[start Data segment]

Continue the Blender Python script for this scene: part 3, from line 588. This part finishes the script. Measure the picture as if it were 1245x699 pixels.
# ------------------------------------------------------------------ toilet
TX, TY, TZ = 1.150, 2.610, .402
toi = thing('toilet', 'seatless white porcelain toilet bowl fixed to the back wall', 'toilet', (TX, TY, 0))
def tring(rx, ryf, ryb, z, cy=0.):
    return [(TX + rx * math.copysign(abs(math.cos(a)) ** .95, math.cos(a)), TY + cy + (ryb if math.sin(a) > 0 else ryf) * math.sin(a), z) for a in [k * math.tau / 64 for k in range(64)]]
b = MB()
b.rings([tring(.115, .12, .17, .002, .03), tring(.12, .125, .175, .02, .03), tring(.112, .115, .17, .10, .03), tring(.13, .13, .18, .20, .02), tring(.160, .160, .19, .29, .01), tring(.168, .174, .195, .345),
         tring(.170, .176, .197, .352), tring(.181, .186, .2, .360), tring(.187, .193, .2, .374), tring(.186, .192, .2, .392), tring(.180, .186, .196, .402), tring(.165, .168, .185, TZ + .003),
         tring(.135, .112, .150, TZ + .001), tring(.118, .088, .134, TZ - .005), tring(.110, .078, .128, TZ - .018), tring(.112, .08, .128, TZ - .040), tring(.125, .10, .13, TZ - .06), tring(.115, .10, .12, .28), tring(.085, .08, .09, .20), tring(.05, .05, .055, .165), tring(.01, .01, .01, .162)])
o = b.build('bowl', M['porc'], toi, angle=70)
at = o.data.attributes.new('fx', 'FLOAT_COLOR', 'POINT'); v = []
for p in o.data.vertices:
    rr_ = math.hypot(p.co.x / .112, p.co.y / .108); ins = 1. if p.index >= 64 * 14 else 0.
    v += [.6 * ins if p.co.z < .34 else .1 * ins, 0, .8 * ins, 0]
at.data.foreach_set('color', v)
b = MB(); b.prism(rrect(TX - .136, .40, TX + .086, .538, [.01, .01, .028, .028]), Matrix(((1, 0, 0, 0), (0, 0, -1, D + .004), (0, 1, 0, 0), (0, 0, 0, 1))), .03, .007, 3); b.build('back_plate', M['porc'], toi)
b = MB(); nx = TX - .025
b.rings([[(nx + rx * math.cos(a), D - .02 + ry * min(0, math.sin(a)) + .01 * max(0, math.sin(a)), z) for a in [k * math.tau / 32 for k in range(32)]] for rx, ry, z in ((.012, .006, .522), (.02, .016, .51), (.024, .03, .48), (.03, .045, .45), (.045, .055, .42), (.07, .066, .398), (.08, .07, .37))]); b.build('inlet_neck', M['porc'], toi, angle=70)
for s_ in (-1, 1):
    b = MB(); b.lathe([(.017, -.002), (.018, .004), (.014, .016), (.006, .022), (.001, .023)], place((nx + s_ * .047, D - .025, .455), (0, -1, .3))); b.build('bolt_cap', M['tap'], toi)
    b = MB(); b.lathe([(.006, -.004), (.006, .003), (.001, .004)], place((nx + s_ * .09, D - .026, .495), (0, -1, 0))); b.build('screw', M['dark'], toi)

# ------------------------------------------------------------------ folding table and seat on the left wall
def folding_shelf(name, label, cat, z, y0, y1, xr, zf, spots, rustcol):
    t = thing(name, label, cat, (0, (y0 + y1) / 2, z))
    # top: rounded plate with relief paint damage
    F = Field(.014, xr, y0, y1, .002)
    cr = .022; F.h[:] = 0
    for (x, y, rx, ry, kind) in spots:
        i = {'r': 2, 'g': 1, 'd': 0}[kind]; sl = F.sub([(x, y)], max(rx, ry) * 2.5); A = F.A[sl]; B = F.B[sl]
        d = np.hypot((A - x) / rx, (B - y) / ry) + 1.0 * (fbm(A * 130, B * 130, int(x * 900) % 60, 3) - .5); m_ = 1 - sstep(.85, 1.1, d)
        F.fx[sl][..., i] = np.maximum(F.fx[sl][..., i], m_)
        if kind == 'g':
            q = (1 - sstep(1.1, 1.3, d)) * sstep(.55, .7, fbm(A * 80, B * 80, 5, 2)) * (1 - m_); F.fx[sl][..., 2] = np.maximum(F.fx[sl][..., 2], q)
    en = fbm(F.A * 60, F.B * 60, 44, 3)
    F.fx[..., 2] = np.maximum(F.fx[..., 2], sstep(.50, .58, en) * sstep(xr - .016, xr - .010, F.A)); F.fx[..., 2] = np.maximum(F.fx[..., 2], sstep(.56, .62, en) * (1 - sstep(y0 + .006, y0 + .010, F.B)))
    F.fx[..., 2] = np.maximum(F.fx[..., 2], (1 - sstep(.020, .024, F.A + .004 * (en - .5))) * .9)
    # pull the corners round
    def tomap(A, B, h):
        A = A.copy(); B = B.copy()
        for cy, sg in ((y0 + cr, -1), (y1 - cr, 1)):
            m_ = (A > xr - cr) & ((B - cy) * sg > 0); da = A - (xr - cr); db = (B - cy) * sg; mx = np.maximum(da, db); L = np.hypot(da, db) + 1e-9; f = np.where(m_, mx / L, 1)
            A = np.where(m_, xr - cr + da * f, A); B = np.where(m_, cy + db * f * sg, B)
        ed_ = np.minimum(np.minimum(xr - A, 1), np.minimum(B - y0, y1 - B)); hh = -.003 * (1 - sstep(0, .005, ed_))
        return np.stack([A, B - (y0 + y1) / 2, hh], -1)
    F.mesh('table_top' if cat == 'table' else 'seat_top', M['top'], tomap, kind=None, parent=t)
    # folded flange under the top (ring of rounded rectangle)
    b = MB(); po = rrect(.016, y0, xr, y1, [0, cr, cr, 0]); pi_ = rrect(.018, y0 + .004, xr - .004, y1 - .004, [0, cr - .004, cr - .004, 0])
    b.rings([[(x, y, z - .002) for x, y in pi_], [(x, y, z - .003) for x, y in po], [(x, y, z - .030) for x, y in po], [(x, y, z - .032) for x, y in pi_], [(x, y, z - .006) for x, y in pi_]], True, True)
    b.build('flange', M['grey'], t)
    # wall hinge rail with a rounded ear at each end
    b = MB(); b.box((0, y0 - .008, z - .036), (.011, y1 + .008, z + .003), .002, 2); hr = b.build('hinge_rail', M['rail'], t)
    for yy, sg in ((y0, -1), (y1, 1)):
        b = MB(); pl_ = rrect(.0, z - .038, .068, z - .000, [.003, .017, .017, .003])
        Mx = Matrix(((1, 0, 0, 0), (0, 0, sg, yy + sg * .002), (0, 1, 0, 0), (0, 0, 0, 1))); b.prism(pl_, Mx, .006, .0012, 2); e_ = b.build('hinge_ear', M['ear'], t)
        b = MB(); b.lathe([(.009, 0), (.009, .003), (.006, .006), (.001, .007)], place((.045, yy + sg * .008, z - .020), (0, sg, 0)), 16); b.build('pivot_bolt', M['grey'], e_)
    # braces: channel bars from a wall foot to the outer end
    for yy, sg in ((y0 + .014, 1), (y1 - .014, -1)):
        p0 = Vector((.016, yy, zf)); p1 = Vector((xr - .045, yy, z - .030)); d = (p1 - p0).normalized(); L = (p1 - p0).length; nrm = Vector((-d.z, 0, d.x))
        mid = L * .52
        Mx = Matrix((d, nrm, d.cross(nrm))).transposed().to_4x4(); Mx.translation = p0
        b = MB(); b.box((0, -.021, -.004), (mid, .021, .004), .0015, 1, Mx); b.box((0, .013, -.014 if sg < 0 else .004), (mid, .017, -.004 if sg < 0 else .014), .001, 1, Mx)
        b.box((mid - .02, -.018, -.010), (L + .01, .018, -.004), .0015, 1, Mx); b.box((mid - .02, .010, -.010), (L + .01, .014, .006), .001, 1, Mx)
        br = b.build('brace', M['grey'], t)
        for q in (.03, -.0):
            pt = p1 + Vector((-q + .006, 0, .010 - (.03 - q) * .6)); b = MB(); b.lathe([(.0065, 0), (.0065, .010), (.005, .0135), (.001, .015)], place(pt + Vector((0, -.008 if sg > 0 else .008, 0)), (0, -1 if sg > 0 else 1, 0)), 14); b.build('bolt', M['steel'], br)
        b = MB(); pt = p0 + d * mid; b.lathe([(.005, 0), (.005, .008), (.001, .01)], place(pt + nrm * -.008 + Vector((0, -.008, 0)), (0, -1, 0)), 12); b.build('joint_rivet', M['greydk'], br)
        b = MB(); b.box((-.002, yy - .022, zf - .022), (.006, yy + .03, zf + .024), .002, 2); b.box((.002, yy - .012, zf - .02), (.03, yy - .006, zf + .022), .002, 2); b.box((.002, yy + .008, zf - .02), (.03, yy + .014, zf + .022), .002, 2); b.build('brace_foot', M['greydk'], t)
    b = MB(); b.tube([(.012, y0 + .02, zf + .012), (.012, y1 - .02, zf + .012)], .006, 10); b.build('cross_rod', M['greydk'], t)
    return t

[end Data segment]

-- Given task --
Display every line of the listing that contains the string "from".

-- Exercise answer --
Continue the Blender Python script for this scene: part 3, from line 588. This part finishes the script. Measure the picture as if it were 1245x699 pixels.
    # braces: channel bars from a wall foot to the outer end